• [PROBLEM REQUIREMENTS]:
Repeat the data verbatim.

• [DATA EXCERPT]:
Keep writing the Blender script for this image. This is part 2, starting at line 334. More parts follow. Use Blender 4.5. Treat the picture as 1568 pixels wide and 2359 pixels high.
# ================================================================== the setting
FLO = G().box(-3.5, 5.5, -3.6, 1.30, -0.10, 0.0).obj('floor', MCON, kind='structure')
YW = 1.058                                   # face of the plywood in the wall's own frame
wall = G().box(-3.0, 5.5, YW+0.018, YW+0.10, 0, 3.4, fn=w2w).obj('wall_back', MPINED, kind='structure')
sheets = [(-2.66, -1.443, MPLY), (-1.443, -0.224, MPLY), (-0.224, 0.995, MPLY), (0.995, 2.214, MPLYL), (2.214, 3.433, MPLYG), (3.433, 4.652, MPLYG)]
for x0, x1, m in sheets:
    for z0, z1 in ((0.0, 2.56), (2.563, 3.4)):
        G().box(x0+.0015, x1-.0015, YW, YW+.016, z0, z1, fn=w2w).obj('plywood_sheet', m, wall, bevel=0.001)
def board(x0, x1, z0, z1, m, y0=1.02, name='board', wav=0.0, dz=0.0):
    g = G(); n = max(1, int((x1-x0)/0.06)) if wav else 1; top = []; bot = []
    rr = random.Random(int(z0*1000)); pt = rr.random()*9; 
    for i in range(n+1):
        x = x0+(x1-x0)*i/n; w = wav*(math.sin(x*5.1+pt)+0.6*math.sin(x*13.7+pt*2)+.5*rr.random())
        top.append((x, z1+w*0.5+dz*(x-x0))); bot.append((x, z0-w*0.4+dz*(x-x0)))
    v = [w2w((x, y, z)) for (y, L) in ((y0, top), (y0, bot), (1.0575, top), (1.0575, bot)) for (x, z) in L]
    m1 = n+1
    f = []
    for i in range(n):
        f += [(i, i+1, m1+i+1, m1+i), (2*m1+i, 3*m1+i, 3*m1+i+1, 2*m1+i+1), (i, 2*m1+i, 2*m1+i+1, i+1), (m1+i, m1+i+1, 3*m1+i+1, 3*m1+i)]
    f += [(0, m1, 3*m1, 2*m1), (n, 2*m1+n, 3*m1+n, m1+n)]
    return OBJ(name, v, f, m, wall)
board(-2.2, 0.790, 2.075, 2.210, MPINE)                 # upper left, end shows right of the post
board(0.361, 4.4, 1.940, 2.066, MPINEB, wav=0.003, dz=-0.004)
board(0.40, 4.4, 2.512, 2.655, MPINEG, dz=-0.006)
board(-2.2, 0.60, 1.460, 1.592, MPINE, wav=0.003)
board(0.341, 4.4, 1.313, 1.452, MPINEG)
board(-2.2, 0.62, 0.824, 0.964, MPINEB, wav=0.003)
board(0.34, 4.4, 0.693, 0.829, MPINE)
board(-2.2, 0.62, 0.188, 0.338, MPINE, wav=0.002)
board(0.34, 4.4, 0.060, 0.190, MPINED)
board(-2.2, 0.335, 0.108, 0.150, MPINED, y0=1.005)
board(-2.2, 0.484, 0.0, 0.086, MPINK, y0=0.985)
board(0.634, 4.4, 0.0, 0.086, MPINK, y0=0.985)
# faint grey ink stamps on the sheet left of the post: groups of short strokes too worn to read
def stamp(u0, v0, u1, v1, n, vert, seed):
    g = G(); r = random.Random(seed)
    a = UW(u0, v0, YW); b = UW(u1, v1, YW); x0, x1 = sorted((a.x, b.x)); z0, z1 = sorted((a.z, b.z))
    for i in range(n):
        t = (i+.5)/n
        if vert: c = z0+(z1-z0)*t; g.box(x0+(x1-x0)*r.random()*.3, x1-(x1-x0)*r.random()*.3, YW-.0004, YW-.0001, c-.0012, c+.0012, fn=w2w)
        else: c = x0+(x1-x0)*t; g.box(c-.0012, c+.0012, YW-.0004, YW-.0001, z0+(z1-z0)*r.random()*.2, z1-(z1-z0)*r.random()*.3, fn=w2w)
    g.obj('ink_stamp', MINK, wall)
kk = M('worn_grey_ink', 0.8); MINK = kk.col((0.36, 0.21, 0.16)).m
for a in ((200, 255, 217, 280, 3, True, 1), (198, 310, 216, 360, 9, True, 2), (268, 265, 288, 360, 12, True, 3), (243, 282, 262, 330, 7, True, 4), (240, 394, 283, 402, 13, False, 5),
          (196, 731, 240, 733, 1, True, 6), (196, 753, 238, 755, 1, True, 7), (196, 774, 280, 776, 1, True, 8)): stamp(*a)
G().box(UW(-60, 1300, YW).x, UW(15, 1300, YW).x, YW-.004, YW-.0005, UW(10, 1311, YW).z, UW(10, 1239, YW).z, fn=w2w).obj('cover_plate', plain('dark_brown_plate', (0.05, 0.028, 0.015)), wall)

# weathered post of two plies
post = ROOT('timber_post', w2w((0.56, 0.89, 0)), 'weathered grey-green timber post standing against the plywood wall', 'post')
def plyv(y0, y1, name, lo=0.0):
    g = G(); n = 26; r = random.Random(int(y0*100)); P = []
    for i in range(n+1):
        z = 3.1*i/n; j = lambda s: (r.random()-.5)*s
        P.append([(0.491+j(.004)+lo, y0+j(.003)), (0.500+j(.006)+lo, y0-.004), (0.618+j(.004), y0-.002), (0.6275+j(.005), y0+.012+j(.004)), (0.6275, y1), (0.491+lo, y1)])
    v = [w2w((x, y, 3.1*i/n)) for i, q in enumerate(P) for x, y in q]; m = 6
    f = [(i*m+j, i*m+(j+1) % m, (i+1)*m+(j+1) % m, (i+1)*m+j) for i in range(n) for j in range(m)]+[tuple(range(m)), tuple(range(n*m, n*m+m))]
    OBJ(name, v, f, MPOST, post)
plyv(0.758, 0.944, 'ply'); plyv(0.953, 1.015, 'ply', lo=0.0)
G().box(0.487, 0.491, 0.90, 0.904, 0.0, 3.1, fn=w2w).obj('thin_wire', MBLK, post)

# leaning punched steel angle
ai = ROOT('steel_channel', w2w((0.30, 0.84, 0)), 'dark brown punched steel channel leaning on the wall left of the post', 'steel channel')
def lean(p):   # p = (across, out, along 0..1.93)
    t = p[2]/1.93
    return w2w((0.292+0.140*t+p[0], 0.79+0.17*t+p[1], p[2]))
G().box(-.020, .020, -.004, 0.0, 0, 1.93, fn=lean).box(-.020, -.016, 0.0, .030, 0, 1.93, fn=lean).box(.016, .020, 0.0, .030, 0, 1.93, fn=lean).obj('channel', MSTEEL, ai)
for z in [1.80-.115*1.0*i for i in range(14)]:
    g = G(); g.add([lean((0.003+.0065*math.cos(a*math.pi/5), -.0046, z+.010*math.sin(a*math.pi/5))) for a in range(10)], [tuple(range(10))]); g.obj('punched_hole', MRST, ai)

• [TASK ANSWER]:
Keep writing the Blender script for this image. This is part 2, starting at line 334. More parts follow. Use Blender 4.5. Treat the picture as 1568 pixels wide and 2359 pixels high.
# ================================================================== the setting
FLO = G().box(-3.5, 5.5, -3.6, 1.30, -0.10, 0.0).obj('floor', MCON, kind='structure')
YW = 1.058                                   # face of the plywood in the wall's own frame
wall = G().box(-3.0, 5.5, YW+0.018, YW+0.10, 0, 3.4, fn=w2w).obj('wall_back', MPINED, kind='structure')
sheets = [(-2.66, -1.443, MPLY), (-1.443, -0.224, MPLY), (-0.224, 0.995, MPLY), (0.995, 2.214, MPLYL), (2.214, 3.433, MPLYG), (3.433, 4.652, MPLYG)]
for x0, x1, m in sheets:
    for z0, z1 in ((0.0, 2.56), (2.563, 3.4)):
        G().box(x0+.0015, x1-.0015, YW, YW+.016, z0, z1, fn=w2w).obj('plywood_sheet', m, wall, bevel=0.001)
def board(x0, x1, z0, z1, m, y0=1.02, name='board', wav=0.0, dz=0.0):
    g = G(); n = max(1, int((x1-x0)/0.06)) if wav else 1; top = []; bot = []
    rr = random.Random(int(z0*1000)); pt = rr.random()*9; 
    for i in range(n+1):
        x = x0+(x1-x0)*i/n; w = wav*(math.sin(x*5.1+pt)+0.6*math.sin(x*13.7+pt*2)+.5*rr.random())
        top.append((x, z1+w*0.5+dz*(x-x0))); bot.append((x, z0-w*0.4+dz*(x-x0)))
    v = [w2w((x, y, z)) for (y, L) in ((y0, top), (y0, bot), (1.0575, top), (1.0575, bot)) for (x, z) in L]
    m1 = n+1
    f = []
    for i in range(n):
        f += [(i, i+1, m1+i+1, m1+i), (2*m1+i, 3*m1+i, 3*m1+i+1, 2*m1+i+1), (i, 2*m1+i, 2*m1+i+1, i+1), (m1+i, m1+i+1, 3*m1+i+1, 3*m1+i)]
    f += [(0, m1, 3*m1, 2*m1), (n, 2*m1+n, 3*m1+n, m1+n)]
    return OBJ(name, v, f, m, wall)
board(-2.2, 0.790, 2.075, 2.210, MPINE)                 # upper left, end shows right of the post
board(0.361, 4.4, 1.940, 2.066, MPINEB, wav=0.003, dz=-0.004)
board(0.40, 4.4, 2.512, 2.655, MPINEG, dz=-0.006)
board(-2.2, 0.60, 1.460, 1.592, MPINE, wav=0.003)
board(0.341, 4.4, 1.313, 1.452, MPINEG)
board(-2.2, 0.62, 0.824, 0.964, MPINEB, wav=0.003)
board(0.34, 4.4, 0.693, 0.829, MPINE)
board(-2.2, 0.62, 0.188, 0.338, MPINE, wav=0.002)
board(0.34, 4.4, 0.060, 0.190, MPINED)
board(-2.2, 0.335, 0.108, 0.150, MPINED, y0=1.005)
board(-2.2, 0.484, 0.0, 0.086, MPINK, y0=0.985)
board(0.634, 4.4, 0.0, 0.086, MPINK, y0=0.985)
# faint grey ink stamps on the sheet left of the post: groups of short strokes too worn to read
def stamp(u0, v0, u1, v1, n, vert, seed):
    g = G(); r = random.Random(seed)
    a = UW(u0, v0, YW); b = UW(u1, v1, YW); x0, x1 = sorted((a.x, b.x)); z0, z1 = sorted((a.z, b.z))
    for i in range(n):
        t = (i+.5)/n
        if vert: c = z0+(z1-z0)*t; g.box(x0+(x1-x0)*r.random()*.3, x1-(x1-x0)*r.random()*.3, YW-.0004, YW-.0001, c-.0012, c+.0012, fn=w2w)
        else: c = x0+(x1-x0)*t; g.box(c-.0012, c+.0012, YW-.0004, YW-.0001, z0+(z1-z0)*r.random()*.2, z1-(z1-z0)*r.random()*.3, fn=w2w)
    g.obj('ink_stamp', MINK, wall)
kk = M('worn_grey_ink', 0.8); MINK = kk.col((0.36, 0.21, 0.16)).m
for a in ((200, 255, 217, 280, 3, True, 1), (198, 310, 216, 360, 9, True, 2), (268, 265, 288, 360, 12, True, 3), (243, 282, 262, 330, 7, True, 4), (240, 394, 283, 402, 13, False, 5),
          (196, 731, 240, 733, 1, True, 6), (196, 753, 238, 755, 1, True, 7), (196, 774, 280, 776, 1, True, 8)): stamp(*a)
G().box(UW(-60, 1300, YW).x, UW(15, 1300, YW).x, YW-.004, YW-.0005, UW(10, 1311, YW).z, UW(10, 1239, YW).z, fn=w2w).obj('cover_plate', plain('dark_brown_plate', (0.05, 0.028, 0.015)), wall)

# weathered post of two plies
post = ROOT('timber_post', w2w((0.56, 0.89, 0)), 'weathered grey-green timber post standing against the plywood wall', 'post')
def plyv(y0, y1, name, lo=0.0):
    g = G(); n = 26; r = random.Random(int(y0*100)); P = []
    for i in range(n+1):
        z = 3.1*i/n; j = lambda s: (r.random()-.5)*s
        P.append([(0.491+j(.004)+lo, y0+j(.003)), (0.500+j(.006)+lo, y0-.004), (0.618+j(.004), y0-.002), (0.6275+j(.005), y0+.012+j(.004)), (0.6275, y1), (0.491+lo, y1)])
    v = [w2w((x, y, 3.1*i/n)) for i, q in enumerate(P) for x, y in q]; m = 6
    f = [(i*m+j, i*m+(j+1) % m, (i+1)*m+(j+1) % m, (i+1)*m+j) for i in range(n) for j in range(m)]+[tuple(range(m)), tuple(range(n*m, n*m+m))]
    OBJ(name, v, f, MPOST, post)
plyv(0.758, 0.944, 'ply'); plyv(0.953, 1.015, 'ply', lo=0.0)
G().box(0.487, 0.491, 0.90, 0.904, 0.0, 3.1, fn=w2w).obj('thin_wire', MBLK, post)

# leaning punched steel angle
ai = ROOT('steel_channel', w2w((0.30, 0.84, 0)), 'dark brown punched steel channel leaning on the wall left of the post', 'steel channel')
def lean(p):   # p = (across, out, along 0..1.93)
    t = p[2]/1.93
    return w2w((0.292+0.140*t+p[0], 0.79+0.17*t+p[1], p[2]))
G().box(-.020, .020, -.004, 0.0, 0, 1.93, fn=lean).box(-.020, -.016, 0.0, .030, 0, 1.93, fn=lean).box(.016, .020, 0.0, .030, 0, 1.93, fn=lean).obj('channel', MSTEEL, ai)
for z in [1.80-.115*1.0*i for i in range(14)]:
    g = G(); g.add([lean((0.003+.0065*math.cos(a*math.pi/5), -.0046, z+.010*math.sin(a*math.pi/5))) for a in range(10)], [tuple(range(10))]); g.obj('punched_hole', MRST, ai)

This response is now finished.